Torniamo alla seduzione della carne. Quando Siloè comincia a parlare il primo tema che affronta è l’amore carnale tra uomo e animale. E lo fa guardando in un libro alcune riproduzioni fotografiche, “Donna nuda con cane” di Courbet e soprattutto “Leda col Cigno” di Francesco Melzi, che si dice sia la migliore copia del quadro di Leonardo perduto… Mi viene in mente che forse questa corsa del cinema fra memoria e profezia ha qualcosa di profondamente erotico, proprio di sessuale, di relativo al coito.. E che allo stesso tempo, come dice Siloè, questo abbia a che fare col concetto (perduto) di sacro..

 

 

Esiste un’antica tradizione che attraversa, da sempre, la storia dell’arte, in Oriente come in Occidente, tale tradizione considera senza valore tutta l’arte/poesia che può essere compresa, decifrata e accettata. Questa tradizione considera la creazione artistica come un tessuto di enigmi, oscurità, di difficile decifrazione. Pittori (Giorgione, Tiziano), poeti (Góngora, Sá de Miranda), ritenevano essere nell’abisso, in ciò che è enigmatico, il nucleo, il centro, del loro formalismo. Il testo autobiografico di António Feliciano de Castilho, classico della lingua portoghese, ha come titolo A Chave do Enigma (t.l. La chiave dell’enigma). Per alcuni artisti la popolarità era considerata un insulto… Nella Lisbona del 1916 un poeta poteva ancora presentire Il ritorno degli dei. Nel 1917, il poeta Fernando Pessoa scriveva per se stesso nella persona di un eteronimo, António Mora. Afferma questa voce: “Gli dei pagani non creano, trasformano appena, l’origine del mondo non ha principio nella religione pagana. Di qui la sua superiorità. Ciò che è vago resta, il pagano non definisce ciò che crea”.

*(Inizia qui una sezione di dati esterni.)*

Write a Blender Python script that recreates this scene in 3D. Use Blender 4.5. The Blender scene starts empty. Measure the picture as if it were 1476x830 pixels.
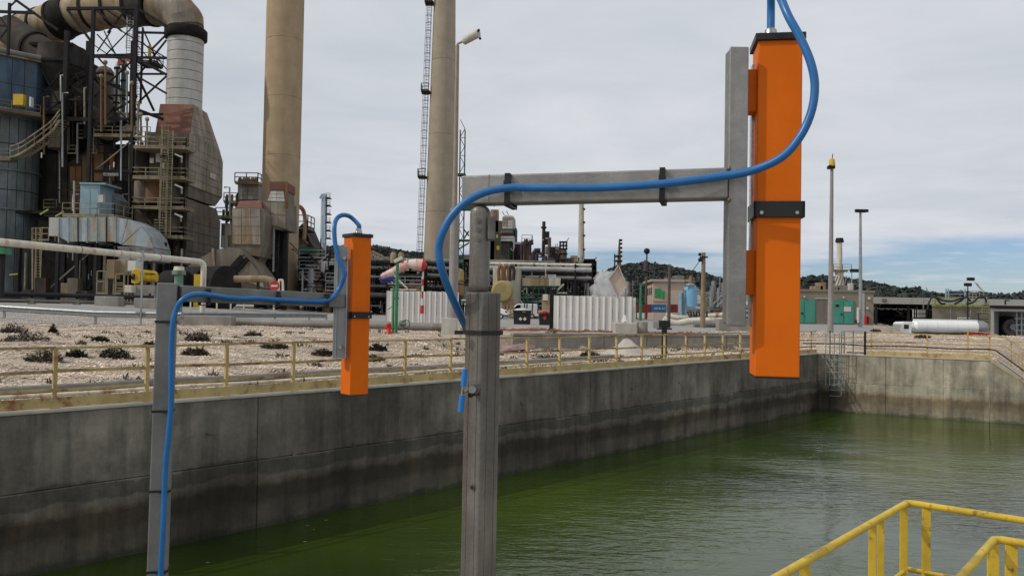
import bpy, bmesh, math, random
import numpy as np
from mathutils import Vector, Matrix
random.seed(7); np.random.seed(7)
sc = bpy.context.scene
col = sc.collection
# ---------------------------------------------------------------- camera
F, CX, CY = 1200.0, 738.0, 415.0          # focal length and centre in photo pixels
PITCH, ROLL = math.atan(30.3 / F), 0.01833
CAMP = Vector((0, 0, 1.75))
FW = Vector((0, math.cos(PITCH), math.sin(PITCH)))
X0 = Vector((1, 0, 0)); U0 = X0.cross(FW)
RT = X0 * math.cos(ROLL) + U0 * math.sin(ROLL)
UP = U0 * math.cos(ROLL) - X0 * math.sin(ROLL)
cd = bpy.data.cameras.new("camera"); cam = bpy.data.objects.new("camera", cd); col.objects.link(cam)
m = Matrix.Identity(4)
for i in range(3):
    m[i][0], m[i][1], m[i][2], m[i][3] = RT[i], UP[i], -FW[i], CAMP[i]
cam.matrix_world = m
cd.sensor_width = 36; cd.lens = 36 * F / 1476; cd.clip_start = .05; cd.clip_end = 6000
sc.camera = cam
sc.cycles.volume_bounces = 2
# ---------------------------------------------------------------- sun, sky, exposure
SUN_EL, SUN_DIR = math.radians(42), Vector((-.95, -.31))
sd = bpy.data.lights.new("sun", 'SUN'); sd.energy = 2.0; sd.angle = math.radians(1.2); sd.color = (1, .94, .85)
so = bpy.data.objects.new("sun", sd); col.objects.link(so)
hd = SUN_DIR.normalized() * math.cos(SUN_EL)
so.rotation_euler = Vector((hd.x, hd.y, math.sin(SUN_EL))).to_track_quat('Z', 'Y').to_euler()
wd = bpy.data.worlds.new("World"); sc.world = wd; wd.use_nodes = True
nt = wd.node_tree; nt.nodes.clear(); N = nt.nodes.new; L = nt.links.new
def mth(op, a, b=None, c=None, clamp=False, nt=None):
    n = (nt or wd.node_tree).nodes.new('ShaderNodeMath'); n.operation = op; n.use_clamp = clamp
    for i, v in enumerate((a, b, c)):
        if v is None: continue
        if isinstance(v, (int, float)): n.inputs[i].default_value = v
        else: (nt or wd.node_tree).links.new(v, n.inputs[i])
    return n.outputs[0]
sky = N('ShaderNodeTexSky'); sky.sky_type = 'NISHITA'; sky.sun_disc = False
sky.sun_elevation = SUN_EL; sky.sun_rotation = math.atan2(hd.x, hd.y); sky.air_density = 1; sky.dust_density = .3; sky.ozone_density = 2.0
tc = N('ShaderNodeTexCoord'); sep = N('ShaderNodeSeparateXYZ'); L(tc.outputs['Generated'], sep.inputs[0])
zc = mth('MAXIMUM', sep.outputs[2], .012)
cx = mth('DIVIDE', sep.outputs[0], mth('ADD', zc, .05)); cy = mth('DIVIDE', sep.outputs[1], mth('ADD', zc, .05))
cmb = N('ShaderNodeCombineXYZ'); L(cx, cmb.inputs[0]); L(cy, cmb.inputs[1])
def noise(scale, det, rough, vec, dist=0):
    n = N('ShaderNodeTexNoise'); n.inputs['Scale'].default_value = scale; n.inputs['Detail'].default_value = det
    n.inputs['Roughness'].default_value = rough; n.inputs['Distortion'].default_value = dist; L(vec, n.inputs['Vector']); return n.outputs[0]
n1 = noise(.33, 7, .55, cmb.outputs[0], .4); n2 = noise(.12, 3, .5, cmb.outputs[0]); n3 = noise(1.3, 6, .6, cmb.outputs[0], .6)
az = mth('DIVIDE', sep.outputs[0], mth('MAXIMUM', sep.outputs[1], .2))        # ragged lower edge of the cloud sheet
edge = mth('ADD', mth('ADD', .062, mth('MULTIPLY', az, .012)), mth('MULTIPLY', mth('SUBTRACT', n1, .5), .16))
low = N('ShaderNodeMapRange'); low.interpolation_type = 'SMOOTHSTEP'
L(mth('SUBTRACT', sep.outputs[2], edge), low.inputs[0]); low.inputs[1].default_value = -.012; low.inputs[2].default_value = .022
# thin wisps in the clear band
wis = N('ShaderNodeMapRange'); L(n3, wis.inputs[0]); wis.inputs[1].default_value = .5; wis.inputs[2].default_value = .78; wis.inputs[4].default_value = .55
cover = mth('MAXIMUM', low.outputs[0], wis.outputs[0])
ramp = N('ShaderNodeValToRGB'); cr = ramp.color_ramp
cr.elements[0].position = .36; cr.elements[0].color = (.49, .535, .60, 1)
cr.elements[1].position = .60; cr.elements[1].color = (.77, .79, .82, 1)
L(mth('ADD', mth('ADD', mth('MULTIPLY', n2, .45), mth('MULTIPLY', n1, .35)), mth('MULTIPLY', n3, .2)), ramp.inputs[0])
bs = N('ShaderNodeVectorMath'); bs.operation = 'SCALE'; L(sky.outputs[0], bs.inputs[0]); bs.inputs['Scale'].default_value = .10
tint = N('ShaderNodeMix'); tint.data_type = 'RGBA'; tint.blend_type = 'MULTIPLY'; tint.inputs[0].default_value = 1; L(bs.outputs[0], tint.inputs[6]); tint.inputs[7].default_value = (.62, .71, .93, 1)
mix = N('ShaderNodeMix'); mix.data_type = 'RGBA'; L(cover, mix.inputs[0]); L(tint.outputs[2], mix.inputs[6]); L(ramp.outputs[0], mix.inputs[7])
bg = N('ShaderNodeBackground'); bg.inputs[1].default_value = 1.0   # the sky texture itself is scaled to 0.11
L(mix.outputs[2], bg.inputs[0]); wo = N('ShaderNodeOutputWorld'); L(bg.outputs[0], wo.inputs[0])
vs = sc.view_settings; vs.view_transform = 'Standard'; vs.look = 'None'; vs.exposure = 0.0; vs.gamma = 1
# ---------------------------------------------------------------- pixel of the photo -> point of the place
def ray(x, y): return FW * F + RT * (x - CX) + UP * (CY - y)
def W(x, y, Y): d = ray(x, y); return CAMP + d * (Y / d.y)
def G(x, y, z=0.0): d = ray(x, y); return CAMP + d * ((z - CAMP.z) / d.z)
def XZ(x, y, Y): p = W(x, y, Y); return (p.x, p.z)
def ss(x, a, b):
    t = np.clip((x - a) / (b - a), 0, 1); return t * t * (3 - 2 * t)
# ---------------------------------------------------------------- mesh collecting
class MB:
    def __init__(s): s.v = []; s.f = []; s.s = []
    def add(s, vs_, fs, smooth=False):
        o = len(s.v); s.v += [tuple(p) for p in vs_]; s.f += [tuple(i + o for i in f) for f in fs]; s.s += [smooth] * len(fs); return s
    def box(s, x0, x1, y0, y1, z0, z1):
        x0, x1 = min(x0, x1), max(x0, x1); y0, y1 = min(y0, y1), max(y0, y1); z0, z1 = min(z0, z1), max(z0, z1)
        return s.add([(x0,y0,z0),(x1,y0,z0),(x1,y1,z0),(x0,y1,z0),(x0,y0,z1),(x1,y0,z1),(x1,y1,z1),(x0,y1,z1)],
                     [(0,3,2,1),(4,5,6,7),(0,1,5,4),(1,2,6,5),(2,3,7,6),(3,0,4,7)])
    def frame(s, o, ax, ay, az_, hx, hy, hz):
        o = Vector(o); c = []
        for k in (-1, 1):
            for (i, j) in ((-1,-1),(1,-1),(1,1),(-1,1)): c.append(o + ax*hx*i + ay*hy*j + az_*hz*k)
        return s.add(c, [(0,3,2,1),(4,5,6,7),(0,1,5,4),(1,2,6,5),(2,3,7,6),(3,0,4,7)])
    def rbox(s, cx, cy, cz, hx, hy, hz, ang=0):
        return s.frame((cx,cy,cz), Vector((math.cos(ang),math.sin(ang),0)), Vector((-math.sin(ang),math.cos(ang),0)), Vector((0,0,1)), hx,hy,hz)
    def beam(s, a, b, w, h=None, up=None):
        a, b = Vector(a), Vector(b); d = (b-a); l = d.length
        if l < 1e-6: return s
        d /= l; up = Vector(up) if up else (Vector((0,0,1)) if abs(d.z) < .95 else Vector((0,1,0)))
        x = d.cross(up).normalized(); y = x.cross(d)
        return s.frame((a+b)/2, x, d, y, w/2, l/2, (h or w)/2)
    def tube(s, pts, r, n=8, cap=True, rs=None):
        pts = [Vector(p) for p in pts]; rs = rs or [r]*len(pts); vs_ = []; prev = None
        for i, p in enumerate(pts):
            a = pts[max(i-1,0)]; b = pts[min(i+1,len(pts)-1)]; t = (b-a).normalized()
            if prev is None:
                u = t.cross(Vector((0,0,1)) if abs(t.z) < .9 else Vector((0,1,0))).normalized()
            else: u = (prev - t*prev.dot(t)).normalized()
            prev = u; w = t.cross(u)
            for k in range(n):
                an = 2*math.pi*k/n; vs_.append(p + (u*math.cos(an) + w*math.sin(an))*rs[i])
        fs = []
        for i in range(len(pts)-1):
            for k in range(n):
                fs.append((i*n+k, i*n+(k+1)%n, (i+1)*n+(k+1)%n, (i+1)*n+k))
        s.add(vs_, fs, True)
        if cap:
            s.add(vs_[:n], [tuple(range(n))[::-1]]); s.add(vs_[-n:], [tuple(range(n))])
        return s
    def lathe(s, cx, cy, prof, n=24, cap=True):
        vs_ = [(cx+r*math.cos(2*math.pi*k/n), cy+r*math.sin(2*math.pi*k/n), z) for r, z in prof for k in range(n)]
        fs = [(i*n+k, i*n+(k+1)%n, (i+1)*n+(k+1)%n, (i+1)*n+k) for i in range(len(prof)-1) for k in range(n)]
        s.add(vs_, fs, True)
        if cap:
            s.add(vs_[:n], [tuple(range(n))[::-1]]); s.add(vs_[-n:], [tuple(range(n))])
        return s
    def prism(s, poly, e0, e1, axis='y'):
        n = len(poly)
        if axis == 'y': a = [(p[0], e0, p[1]) for p in poly]; b = [(p[0], e1, p[1]) for p in poly]
        elif axis == 'x': a = [(e0, p[0], p[1]) for p in poly]; b = [(e1, p[0], p[1]) for p in poly]
        else: a = [(p[0], p[1], e0) for p in poly]; b = [(p[0], p[1], e1) for p in poly]
        return s.add(a+b, [tuple(range(n))[::-1], tuple(range(n, 2*n))] + [(k, (k+1)%n, n+(k+1)%n, n+k) for k in range(n)])
    def ball(s, c, r, nu=8, nv=6, sq=(1,1,1)):
        c = Vector(c); vs_ = []; fs = []
        for i in range(nv+1):
            th = math.pi*i/nv
            for k in range(nu):
                ph = 2*math.pi*k/nu; vs_.append((c.x+r*sq[0]*math.sin(th)*math.cos(ph), c.y+r*sq[1]*math.sin(th)*math.sin(ph), c.z+r*sq[2]*math.cos(th)))
        for i in range(nv):
            for k in range(nu): fs.append((i*nu+k, (i+1)*nu+k, (i+1)*nu+(k+1)%nu, i*nu+(k+1)%nu))
        return s.add(vs_, fs, True)
    def build(s, name, mat, parent=None, bevel=0, seg=2):
        me = bpy.data.meshes.new(name); off = origin(parent) if parent else Vector((0,0,0))
        me.from_pydata([(p[0]-off.x, p[1]-off.y, p[2]-off.z) for p in s.v], [], s.f)
        me.polygons.foreach_set('use_smooth', s.s); me.materials.append(mat)
        bm = bmesh.new(); bm.from_mesh(me); bmesh.ops.recalc_face_normals(bm, faces=bm.faces); bm.to_mesh(me); bm.free()
        o = bpy.data.objects.new(name, me); col.objects.link(o)
        if parent: o.parent = parent
        if bevel:
            b = o.modifiers.new('bevel', 'BEVEL'); b.width = bevel; b.segments = seg; b.limit_method = 'ANGLE'; b.harden_normals = False
        return o
def origin(o):
    v = Vector((0,0,0))
    while o: v += o.location; o = o.parent
    return v
def tag(o, label, cat, group=None, kind=None):
    o['label'] = label; o['category'] = cat
    if group: o['group'] = group
    if kind: o['kind'] = kind
    return o
def thing(name, label, cat, loc=(0,0,0), group=None):
    o = bpy.data.objects.new(name, None); o.empty_display_size = .2; col.objects.link(o); o.location = loc; return tag(o, label, cat, group)
def struct(name, mb, mat): o = mb.build(name, mat); o['kind'] = 'structure'; return o
def dup(o, d, parent=None):
    c = o.copy(); col.objects.link(c); c.parent = parent or o.parent; c.location = o.location + Vector(d)
    return c
def copy_thing(t, loc, label):
    r = t.copy(); col.objects.link(r); r.location = loc; r['label'] = label
    for ch in list(t.children):
        c = ch.copy(); col.objects.link(c); c.parent = r
        for g in list(ch.children):
            d = g.copy(); col.objects.link(d); d.parent = c
    return r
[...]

L’impegno, la tenacia di Siloé, la sua sensibilità e la forza spirituale, non resistono all’insistente attacco della carne soprannaturale. Insinuatasi nel suo corpo, nelle sue viscere, una strana e diversa natura la schiaccia, ed ella, dolorosamente stremata, soccombe. Poco dopo, subito dopo, mentre le ore corrono, a Kovalam, di fronte al Mare d’Arabia, nella adornata spiaggia rammentata da Siloé, il corvo, celebre volatile delle tenebre e di presagi funesti, consuma inquieto il suo pasto in riva al mare…

 

 

Tu hai più volte teorizzato che il modo in cui si svolge il pensiero ha a che fare col sogno, che la visione è vera visione quando le immagini si evocano l’un l’altra o rimandano ad altre immagini. Mi sembra che Seducão da carne sia un film che se possibile riflette esattamente e più di ogni altro su questo processo. Quando Siloè guarda la “Donna con pappagallo” sempre di Courbet la cinepresa sembra assumere il punto di vista del pittore, anzi proprio ‘l’inquadratura’ fatta da Courbet nel dipinto, c’è una sorta di transfert per caméra. Un accoppiamento animale con l’immagine? È come se l’immagine grazie a Siloè passasse a uno stato differente, inconsueto, dove il corpo stesso deve accettare la sua nuova natura. C’è una sequenza bellissima dove Siloè sprofonda in uno specchio e resta nel fondo, fuori fuoco…

 

 

Nel sogno un mondo ne attraversa un altro senza interruzione. La realtà è tutto: tutta l’immaginazione, tutta la memoria, tutta la poesia, tutta la musica. Tutto ciò è reale. Il sogno è reale. La grande difficoltà della realtà è giustamente quella di percorrere, comprendere, in tutti i sensi, e in tutti i lati, l’estensione del reale. Dettagli di un insieme di immagini passate e future dove le approssimazioni e le comparazioni diventano multipolari. Ricordi di una memoria fatta di incertezze, di imprecisioni, di spiritelli vegetali e minerali. Riti e ritmi ritorneranno sempre e sempre trasfigurati.

 

 

Potremmo definire Seducão da carne un film ecologico?

 

 

Oggi gli animali non fanno più parte della nostra vita e il loro sfruttamento è diventata ciò che alcuni studiosi chiamano, “grande massacro”. Nel suo Bestiaire de Nietzsche, François Brémondy ci pone una domanda alla quale è difficilissimo rispondere: “Tragedia (tragoedia), vuol dire canto del capro. Cosa fare di questo capro?”.

In un massacro Antropocene spero che questo sia un film pro pianeta, uno sforzo per ampliare il sentimento che pose fine al cannibalismo.